>> BEGIN

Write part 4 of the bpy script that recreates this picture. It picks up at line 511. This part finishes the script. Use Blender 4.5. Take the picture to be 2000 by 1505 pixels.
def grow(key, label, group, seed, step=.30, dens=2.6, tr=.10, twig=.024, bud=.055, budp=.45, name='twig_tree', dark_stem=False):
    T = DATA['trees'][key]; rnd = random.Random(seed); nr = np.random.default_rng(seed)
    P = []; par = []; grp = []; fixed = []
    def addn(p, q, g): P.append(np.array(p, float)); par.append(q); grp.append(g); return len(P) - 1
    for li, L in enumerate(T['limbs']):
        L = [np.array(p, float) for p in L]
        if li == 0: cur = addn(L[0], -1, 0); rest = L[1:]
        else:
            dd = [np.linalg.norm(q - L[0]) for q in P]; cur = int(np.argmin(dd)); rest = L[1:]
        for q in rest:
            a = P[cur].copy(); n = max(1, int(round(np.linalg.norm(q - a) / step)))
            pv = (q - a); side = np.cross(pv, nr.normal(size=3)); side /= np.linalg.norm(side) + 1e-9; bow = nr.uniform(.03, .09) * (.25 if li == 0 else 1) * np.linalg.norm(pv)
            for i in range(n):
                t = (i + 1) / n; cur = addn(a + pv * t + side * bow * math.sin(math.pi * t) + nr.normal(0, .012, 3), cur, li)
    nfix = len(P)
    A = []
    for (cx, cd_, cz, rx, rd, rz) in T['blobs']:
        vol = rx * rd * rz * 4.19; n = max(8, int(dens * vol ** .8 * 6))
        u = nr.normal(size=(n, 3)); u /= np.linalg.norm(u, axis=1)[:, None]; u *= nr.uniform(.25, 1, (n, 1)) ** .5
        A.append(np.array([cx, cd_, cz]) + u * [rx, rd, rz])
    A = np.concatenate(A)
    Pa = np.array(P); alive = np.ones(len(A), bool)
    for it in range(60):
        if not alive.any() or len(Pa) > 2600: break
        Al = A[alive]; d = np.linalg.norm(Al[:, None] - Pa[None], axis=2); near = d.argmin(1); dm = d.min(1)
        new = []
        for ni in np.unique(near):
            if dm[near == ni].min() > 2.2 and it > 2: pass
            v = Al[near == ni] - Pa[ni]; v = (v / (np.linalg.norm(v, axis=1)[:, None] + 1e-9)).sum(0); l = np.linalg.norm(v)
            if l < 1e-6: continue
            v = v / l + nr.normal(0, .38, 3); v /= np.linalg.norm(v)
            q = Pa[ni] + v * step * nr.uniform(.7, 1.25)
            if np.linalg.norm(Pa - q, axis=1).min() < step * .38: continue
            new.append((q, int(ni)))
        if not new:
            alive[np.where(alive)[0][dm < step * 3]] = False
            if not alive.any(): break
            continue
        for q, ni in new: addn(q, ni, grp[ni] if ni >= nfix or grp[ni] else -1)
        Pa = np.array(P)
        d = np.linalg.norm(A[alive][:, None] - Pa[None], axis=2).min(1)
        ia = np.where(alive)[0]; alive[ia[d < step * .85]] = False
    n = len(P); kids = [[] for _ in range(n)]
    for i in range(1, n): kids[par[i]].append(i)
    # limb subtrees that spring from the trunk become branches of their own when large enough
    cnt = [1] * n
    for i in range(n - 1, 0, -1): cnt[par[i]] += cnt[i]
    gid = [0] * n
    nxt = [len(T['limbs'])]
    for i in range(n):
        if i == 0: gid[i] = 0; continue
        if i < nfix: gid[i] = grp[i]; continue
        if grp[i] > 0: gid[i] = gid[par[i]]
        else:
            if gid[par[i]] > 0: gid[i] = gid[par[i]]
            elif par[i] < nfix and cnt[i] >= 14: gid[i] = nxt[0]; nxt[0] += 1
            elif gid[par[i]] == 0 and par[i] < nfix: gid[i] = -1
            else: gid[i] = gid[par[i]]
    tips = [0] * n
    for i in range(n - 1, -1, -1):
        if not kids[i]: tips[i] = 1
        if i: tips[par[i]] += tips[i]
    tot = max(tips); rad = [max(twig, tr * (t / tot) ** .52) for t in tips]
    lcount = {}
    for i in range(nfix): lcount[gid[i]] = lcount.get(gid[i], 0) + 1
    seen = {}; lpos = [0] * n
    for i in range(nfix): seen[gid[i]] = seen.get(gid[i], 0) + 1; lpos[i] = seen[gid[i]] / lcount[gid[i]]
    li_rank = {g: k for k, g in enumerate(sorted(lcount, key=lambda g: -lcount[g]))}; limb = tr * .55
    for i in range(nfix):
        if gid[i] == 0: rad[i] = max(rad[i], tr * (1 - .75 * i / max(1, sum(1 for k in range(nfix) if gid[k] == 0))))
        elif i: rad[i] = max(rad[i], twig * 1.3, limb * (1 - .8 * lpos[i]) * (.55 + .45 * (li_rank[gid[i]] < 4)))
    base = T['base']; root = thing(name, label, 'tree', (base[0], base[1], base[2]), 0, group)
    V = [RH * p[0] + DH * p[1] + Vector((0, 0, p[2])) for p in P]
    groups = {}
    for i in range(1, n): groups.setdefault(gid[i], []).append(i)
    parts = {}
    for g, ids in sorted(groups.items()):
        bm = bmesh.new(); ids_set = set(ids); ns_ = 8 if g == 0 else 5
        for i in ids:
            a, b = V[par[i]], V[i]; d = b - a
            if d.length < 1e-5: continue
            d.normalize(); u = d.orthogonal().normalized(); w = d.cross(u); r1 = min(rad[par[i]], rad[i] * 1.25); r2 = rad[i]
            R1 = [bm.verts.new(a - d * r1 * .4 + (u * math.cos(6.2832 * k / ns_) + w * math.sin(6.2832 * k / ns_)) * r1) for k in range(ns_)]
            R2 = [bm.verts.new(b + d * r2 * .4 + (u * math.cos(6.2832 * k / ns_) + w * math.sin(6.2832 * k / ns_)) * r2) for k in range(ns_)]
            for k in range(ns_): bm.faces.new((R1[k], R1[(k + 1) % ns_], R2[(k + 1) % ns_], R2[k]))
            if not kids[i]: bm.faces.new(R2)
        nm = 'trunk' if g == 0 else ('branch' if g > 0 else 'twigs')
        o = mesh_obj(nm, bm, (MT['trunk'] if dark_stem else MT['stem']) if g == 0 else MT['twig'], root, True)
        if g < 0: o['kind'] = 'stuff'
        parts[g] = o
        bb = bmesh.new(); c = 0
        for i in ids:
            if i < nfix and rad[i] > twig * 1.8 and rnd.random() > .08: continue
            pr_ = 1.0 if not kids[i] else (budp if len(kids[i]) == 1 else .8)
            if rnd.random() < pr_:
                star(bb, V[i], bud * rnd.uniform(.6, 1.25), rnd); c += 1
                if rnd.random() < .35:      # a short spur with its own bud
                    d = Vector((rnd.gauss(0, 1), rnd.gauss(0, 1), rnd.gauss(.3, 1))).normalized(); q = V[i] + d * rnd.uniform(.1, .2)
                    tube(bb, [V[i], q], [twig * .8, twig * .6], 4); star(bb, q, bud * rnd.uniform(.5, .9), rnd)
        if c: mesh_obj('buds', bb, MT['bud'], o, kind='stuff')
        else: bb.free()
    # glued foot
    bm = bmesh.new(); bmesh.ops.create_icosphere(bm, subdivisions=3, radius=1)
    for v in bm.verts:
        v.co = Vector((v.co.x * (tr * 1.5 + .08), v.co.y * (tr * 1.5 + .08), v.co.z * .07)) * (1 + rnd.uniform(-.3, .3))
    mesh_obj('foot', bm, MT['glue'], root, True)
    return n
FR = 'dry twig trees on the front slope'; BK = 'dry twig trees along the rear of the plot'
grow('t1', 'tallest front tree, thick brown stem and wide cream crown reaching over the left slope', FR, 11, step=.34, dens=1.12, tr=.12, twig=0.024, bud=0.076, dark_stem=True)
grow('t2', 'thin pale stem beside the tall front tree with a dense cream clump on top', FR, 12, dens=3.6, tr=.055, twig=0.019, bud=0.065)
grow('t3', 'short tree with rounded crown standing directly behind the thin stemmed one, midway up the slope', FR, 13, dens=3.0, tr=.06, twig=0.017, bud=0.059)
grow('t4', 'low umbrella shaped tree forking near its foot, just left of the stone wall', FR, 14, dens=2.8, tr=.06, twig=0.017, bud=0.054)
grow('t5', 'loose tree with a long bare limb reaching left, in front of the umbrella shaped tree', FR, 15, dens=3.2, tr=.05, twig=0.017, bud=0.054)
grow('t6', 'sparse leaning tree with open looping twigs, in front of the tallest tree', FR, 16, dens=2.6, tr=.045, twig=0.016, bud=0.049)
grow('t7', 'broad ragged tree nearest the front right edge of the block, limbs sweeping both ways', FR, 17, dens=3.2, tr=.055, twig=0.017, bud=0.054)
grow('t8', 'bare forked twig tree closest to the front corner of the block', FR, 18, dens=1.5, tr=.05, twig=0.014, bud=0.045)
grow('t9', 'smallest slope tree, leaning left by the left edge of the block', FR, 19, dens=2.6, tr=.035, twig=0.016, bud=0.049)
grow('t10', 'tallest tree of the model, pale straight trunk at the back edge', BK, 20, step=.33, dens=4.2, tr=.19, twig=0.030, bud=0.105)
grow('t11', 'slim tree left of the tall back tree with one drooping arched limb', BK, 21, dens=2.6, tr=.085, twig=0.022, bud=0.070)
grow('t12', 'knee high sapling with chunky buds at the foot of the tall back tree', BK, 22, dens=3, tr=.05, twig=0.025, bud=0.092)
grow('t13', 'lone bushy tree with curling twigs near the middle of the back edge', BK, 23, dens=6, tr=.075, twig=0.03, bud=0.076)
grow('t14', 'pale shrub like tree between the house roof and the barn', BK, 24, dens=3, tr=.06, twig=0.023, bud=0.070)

>> END

What is required
Say how many lines include the word "that"; reply with the number alone.

Written solution
2